Norman Davies responded to the closing statement: Make the following your mantra: The future of the world is in my classroom today in the January Teachers’ Blog, by saying: 

Somewhere among our students are future giants in their chosen fields. Will they be obsessed with success and riches, or will they make meaningful change for the poor of our world?

This is something to keep in the back of your mind as you stand in front of your classroom. As a teacher you plant seeds every single day, with the thoughts you think, the words you speak and the actions you take.

Their wisdom and work experience led teachers to suggest more strategies to help the year run smoothly:

1. Create a learning dialogue

According to Norman Davies, our teaching goals often remain the same but the road to them has changed. We still want to cover the curriculum, prepare our Grade 12s for final exams, develop skills, alert students to social ills that need resolving, instil curiosity in the natural world, etc. But how to get there has changed, perhaps forever.

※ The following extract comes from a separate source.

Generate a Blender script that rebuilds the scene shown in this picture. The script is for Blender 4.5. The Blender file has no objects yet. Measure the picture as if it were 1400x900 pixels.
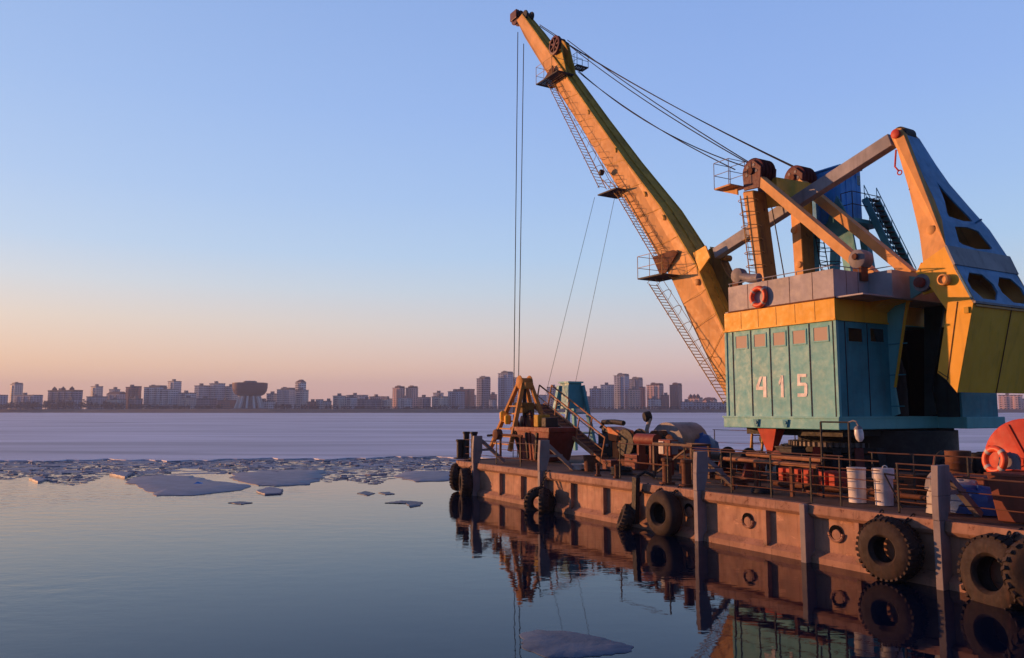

It is thus important to ensure that you are also talking (and writing) to learners about how to learn in this new environment.

Make mention of:

  • The role of attendance in high-school success i.e. be present, even online
  • How a parent/family member can help meet the learner’s goals, e.g. checking homework, securing the learner’s electronic devices overnight and encouraging good attendance
  • The way high schools compile grades in each subject, and how matric assessment marks work
  • The importance of passing all your subjects in high school
  • The benefits of asking older learners to write advice to younger learners on how to manage their high school experience

2. Rethink the way you do things in the classroom

Norman Davies is also of the opinion that given that the road has changed, many of the things teachers do have become redundant; they just don’t fit this new normal.

Online teaching is here to stay, in different formats depending on what the reality of the time demands.

Yet teachers still have to invent how to reach their goals. Habiel Adams feels that teachers have to spend much more time planning, communicating and problem-solving, and also have to learn new skill sets.

Make sure you know exactly what is expected of you in the ‘new normal’, adds Mariechen. Forewarned is forearmed.

Study the revised Annual Teaching Plan documents thoroughly – including assessment schedules – so that you know what your new rhythm and goals should be.

3. Set short-term goals

There is a place – and specific reasons – for long-term and short-term goals.

As many aspects of this academic year remain uncertain, it is even more important to set short-term goals, writes Mariechen Vermeulen.

Compile a list of short, achievable goals on a week-to-week basis, advises Susan Marais. These goals will aid your lesson planning and classroom functionality. It will also help you to feel in control and will keep you motivated to move forward.

Remember the fun saying: You can only eat an elephant one bite at a time! Both Susan Marais and Mariechen Vermeulen agree on this!